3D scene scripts

☆ ☆ ☆ ☆ ☆

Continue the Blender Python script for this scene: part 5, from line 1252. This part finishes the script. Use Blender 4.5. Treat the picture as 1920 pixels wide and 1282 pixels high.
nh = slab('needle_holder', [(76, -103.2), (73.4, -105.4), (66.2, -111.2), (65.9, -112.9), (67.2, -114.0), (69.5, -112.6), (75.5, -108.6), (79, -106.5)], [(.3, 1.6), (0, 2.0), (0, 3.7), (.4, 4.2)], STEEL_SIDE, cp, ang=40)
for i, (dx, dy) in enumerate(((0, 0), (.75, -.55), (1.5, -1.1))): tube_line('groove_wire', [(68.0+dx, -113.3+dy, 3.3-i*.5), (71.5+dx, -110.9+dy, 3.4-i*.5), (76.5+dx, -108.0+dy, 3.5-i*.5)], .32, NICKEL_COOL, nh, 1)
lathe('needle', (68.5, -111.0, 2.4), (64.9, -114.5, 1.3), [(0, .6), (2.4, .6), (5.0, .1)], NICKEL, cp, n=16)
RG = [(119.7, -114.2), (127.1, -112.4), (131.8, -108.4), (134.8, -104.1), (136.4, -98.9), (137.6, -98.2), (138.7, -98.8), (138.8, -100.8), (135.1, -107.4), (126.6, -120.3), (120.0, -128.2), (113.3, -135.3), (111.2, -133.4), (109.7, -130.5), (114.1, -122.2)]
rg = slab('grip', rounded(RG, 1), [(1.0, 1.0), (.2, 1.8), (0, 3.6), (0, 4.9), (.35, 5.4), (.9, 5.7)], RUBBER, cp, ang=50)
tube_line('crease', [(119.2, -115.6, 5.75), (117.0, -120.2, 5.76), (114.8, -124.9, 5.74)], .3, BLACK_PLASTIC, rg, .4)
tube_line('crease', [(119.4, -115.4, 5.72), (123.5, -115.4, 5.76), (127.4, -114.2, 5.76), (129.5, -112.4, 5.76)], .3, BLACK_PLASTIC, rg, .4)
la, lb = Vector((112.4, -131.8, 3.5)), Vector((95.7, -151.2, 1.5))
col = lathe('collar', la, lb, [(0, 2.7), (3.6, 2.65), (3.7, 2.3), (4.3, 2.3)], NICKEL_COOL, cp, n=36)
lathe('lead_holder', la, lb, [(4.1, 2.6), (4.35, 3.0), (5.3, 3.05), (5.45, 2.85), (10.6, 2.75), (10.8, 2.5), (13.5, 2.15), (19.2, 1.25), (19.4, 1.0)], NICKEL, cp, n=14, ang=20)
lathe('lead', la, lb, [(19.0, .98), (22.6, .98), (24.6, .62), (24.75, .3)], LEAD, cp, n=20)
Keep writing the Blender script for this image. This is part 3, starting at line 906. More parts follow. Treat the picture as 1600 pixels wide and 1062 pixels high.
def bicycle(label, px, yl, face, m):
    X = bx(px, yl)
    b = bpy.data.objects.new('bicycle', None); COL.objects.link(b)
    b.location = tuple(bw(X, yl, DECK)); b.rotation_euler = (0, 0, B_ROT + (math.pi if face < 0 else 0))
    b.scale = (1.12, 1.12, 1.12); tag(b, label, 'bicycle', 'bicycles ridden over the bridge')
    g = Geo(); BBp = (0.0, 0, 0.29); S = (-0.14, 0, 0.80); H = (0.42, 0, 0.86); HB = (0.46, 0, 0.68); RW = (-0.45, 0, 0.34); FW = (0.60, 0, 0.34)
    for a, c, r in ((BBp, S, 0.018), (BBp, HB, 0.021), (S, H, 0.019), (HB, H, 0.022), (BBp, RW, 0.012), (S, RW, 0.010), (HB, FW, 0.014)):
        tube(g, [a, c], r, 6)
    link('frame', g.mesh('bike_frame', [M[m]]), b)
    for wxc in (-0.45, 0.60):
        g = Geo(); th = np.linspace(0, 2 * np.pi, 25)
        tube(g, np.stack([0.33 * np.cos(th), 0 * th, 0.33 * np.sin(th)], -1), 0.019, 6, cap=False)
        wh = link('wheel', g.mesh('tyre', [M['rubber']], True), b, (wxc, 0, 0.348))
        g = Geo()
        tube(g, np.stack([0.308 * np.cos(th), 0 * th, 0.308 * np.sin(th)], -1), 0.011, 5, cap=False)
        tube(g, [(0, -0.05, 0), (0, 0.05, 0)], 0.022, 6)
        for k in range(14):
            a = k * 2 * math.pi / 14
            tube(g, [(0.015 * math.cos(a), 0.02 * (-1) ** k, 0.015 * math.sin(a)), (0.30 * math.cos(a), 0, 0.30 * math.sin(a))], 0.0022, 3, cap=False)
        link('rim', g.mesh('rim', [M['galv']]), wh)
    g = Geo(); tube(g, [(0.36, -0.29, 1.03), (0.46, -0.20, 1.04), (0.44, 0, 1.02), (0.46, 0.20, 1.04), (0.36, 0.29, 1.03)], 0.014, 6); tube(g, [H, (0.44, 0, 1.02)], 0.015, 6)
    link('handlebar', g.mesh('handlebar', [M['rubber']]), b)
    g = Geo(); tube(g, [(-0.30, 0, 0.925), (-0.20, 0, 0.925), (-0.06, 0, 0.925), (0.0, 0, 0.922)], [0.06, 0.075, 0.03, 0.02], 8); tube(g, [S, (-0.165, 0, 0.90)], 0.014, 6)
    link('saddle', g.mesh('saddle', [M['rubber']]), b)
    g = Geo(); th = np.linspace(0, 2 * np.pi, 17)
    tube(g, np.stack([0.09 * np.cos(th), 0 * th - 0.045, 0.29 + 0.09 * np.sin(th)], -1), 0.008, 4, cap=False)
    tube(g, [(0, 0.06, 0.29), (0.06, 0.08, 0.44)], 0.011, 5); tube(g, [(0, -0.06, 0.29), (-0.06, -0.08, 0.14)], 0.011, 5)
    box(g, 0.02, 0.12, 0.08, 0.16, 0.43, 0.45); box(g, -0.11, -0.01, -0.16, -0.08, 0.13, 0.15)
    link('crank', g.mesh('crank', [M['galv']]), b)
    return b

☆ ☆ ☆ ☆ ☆

**Problem to solve:** Set all of the entries down again, exactly as they were given.

**The solution:**
Continue the Blender Python script for this scene: part 5, from line 1252. This part finishes the script. Use Blender 4.5. Treat the picture as 1920 pixels wide and 1282 pixels high.
nh = slab('needle_holder', [(76, -103.2), (73.4, -105.4), (66.2, -111.2), (65.9, -112.9), (67.2, -114.0), (69.5, -112.6), (75.5, -108.6), (79, -106.5)], [(.3, 1.6), (0, 2.0), (0, 3.7), (.4, 4.2)], STEEL_SIDE, cp, ang=40)
for i, (dx, dy) in enumerate(((0, 0), (.75, -.55), (1.5, -1.1))): tube_line('groove_wire', [(68.0+dx, -113.3+dy, 3.3-i*.5), (71.5+dx, -110.9+dy, 3.4-i*.5), (76.5+dx, -108.0+dy, 3.5-i*.5)], .32, NICKEL_COOL, nh, 1)
lathe('needle', (68.5, -111.0, 2.4), (64.9, -114.5, 1.3), [(0, .6), (2.4, .6), (5.0, .1)], NICKEL, cp, n=16)
RG = [(119.7, -114.2), (127.1, -112.4), (131.8, -108.4), (134.8, -104.1), (136.4, -98.9), (137.6, -98.2), (138.7, -98.8), (138.8, -100.8), (135.1, -107.4), (126.6, -120.3), (120.0, -128.2), (113.3, -135.3), (111.2, -133.4), (109.7, -130.5), (114.1, -122.2)]
rg = slab('grip', rounded(RG, 1), [(1.0, 1.0), (.2, 1.8), (0, 3.6), (0, 4.9), (.35, 5.4), (.9, 5.7)], RUBBER, cp, ang=50)
tube_line('crease', [(119.2, -115.6, 5.75), (117.0, -120.2, 5.76), (114.8, -124.9, 5.74)], .3, BLACK_PLASTIC, rg, .4)
tube_line('crease', [(119.4, -115.4, 5.72), (123.5, -115.4, 5.76), (127.4, -114.2, 5.76), (129.5, -112.4, 5.76)], .3, BLACK_PLASTIC, rg, .4)
la, lb = Vector((112.4, -131.8, 3.5)), Vector((95.7, -151.2, 1.5))
col = lathe('collar', la, lb, [(0, 2.7), (3.6, 2.65), (3.7, 2.3), (4.3, 2.3)], NICKEL_COOL, cp, n=36)
lathe('lead_holder', la, lb, [(4.1, 2.6), (4.35, 3.0), (5.3, 3.05), (5.45, 2.85), (10.6, 2.75), (10.8, 2.5), (13.5, 2.15), (19.2, 1.25), (19.4, 1.0)], NICKEL, cp, n=14, ang=20)
lathe('lead', la, lb, [(19.0, .98), (22.6, .98), (24.6, .62), (24.75, .3)], LEAD, cp, n=20)
Keep writing the Blender script for this image. This is part 3, starting at line 906. More parts follow. Treat the picture as 1600 pixels wide and 1062 pixels high.
def bicycle(label, px, yl, face, m):
    X = bx(px, yl)
    b = bpy.data.objects.new('bicycle', None); COL.objects.link(b)
    b.location = tuple(bw(X, yl, DECK)); b.rotation_euler = (0, 0, B_ROT + (math.pi if face < 0 else 0))
    b.scale = (1.12, 1.12, 1.12); tag(b, label, 'bicycle', 'bicycles ridden over the bridge')
    g = Geo(); BBp = (0.0, 0, 0.29); S = (-0.14, 0, 0.80); H = (0.42, 0, 0.86); HB = (0.46, 0, 0.68); RW = (-0.45, 0, 0.34); FW = (0.60, 0, 0.34)
    for a, c, r in ((BBp, S, 0.018), (BBp, HB, 0.021), (S, H, 0.019), (HB, H, 0.022), (BBp, RW, 0.012), (S, RW, 0.010), (HB, FW, 0.014)):
        tube(g, [a, c], r, 6)
    link('frame', g.mesh('bike_frame', [M[m]]), b)
    for wxc in (-0.45, 0.60):
        g = Geo(); th = np.linspace(0, 2 * np.pi, 25)
        tube(g, np.stack([0.33 * np.cos(th), 0 * th, 0.33 * np.sin(th)], -1), 0.019, 6, cap=False)
        wh = link('wheel', g.mesh('tyre', [M['rubber']], True), b, (wxc, 0, 0.348))
        g = Geo()
        tube(g, np.stack([0.308 * np.cos(th), 0 * th, 0.308 * np.sin(th)], -1), 0.011, 5, cap=False)
        tube(g, [(0, -0.05, 0), (0, 0.05, 0)], 0.022, 6)
        for k in range(14):
            a = k * 2 * math.pi / 14
            tube(g, [(0.015 * math.cos(a), 0.02 * (-1) ** k, 0.015 * math.sin(a)), (0.30 * math.cos(a), 0, 0.30 * math.sin(a))], 0.0022, 3, cap=False)
        link('rim', g.mesh('rim', [M['galv']]), wh)
    g = Geo(); tube(g, [(0.36, -0.29, 1.03), (0.46, -0.20, 1.04), (0.44, 0, 1.02), (0.46, 0.20, 1.04), (0.36, 0.29, 1.03)], 0.014, 6); tube(g, [H, (0.44, 0, 1.02)], 0.015, 6)
    link('handlebar', g.mesh('handlebar', [M['rubber']]), b)
    g = Geo(); tube(g, [(-0.30, 0, 0.925), (-0.20, 0, 0.925), (-0.06, 0, 0.925), (0.0, 0, 0.922)], [0.06, 0.075, 0.03, 0.02], 8); tube(g, [S, (-0.165, 0, 0.90)], 0.014, 6)
    link('saddle', g.mesh('saddle', [M['rubber']]), b)
    g = Geo(); th = np.linspace(0, 2 * np.pi, 17)
    tube(g, np.stack([0.09 * np.cos(th), 0 * th - 0.045, 0.29 + 0.09 * np.sin(th)], -1), 0.008, 4, cap=False)
    tube(g, [(0, 0.06, 0.29), (0.06, 0.08, 0.44)], 0.011, 5); tube(g, [(0, -0.06, 0.29), (-0.06, -0.08, 0.14)], 0.011, 5)
    box(g, 0.02, 0.12, 0.08, 0.16, 0.43, 0.45); box(g, -0.11, -0.01, -0.16, -0.08, 0.13, 0.15)
    link('crank', g.mesh('crank', [M['galv']]), b)
    return b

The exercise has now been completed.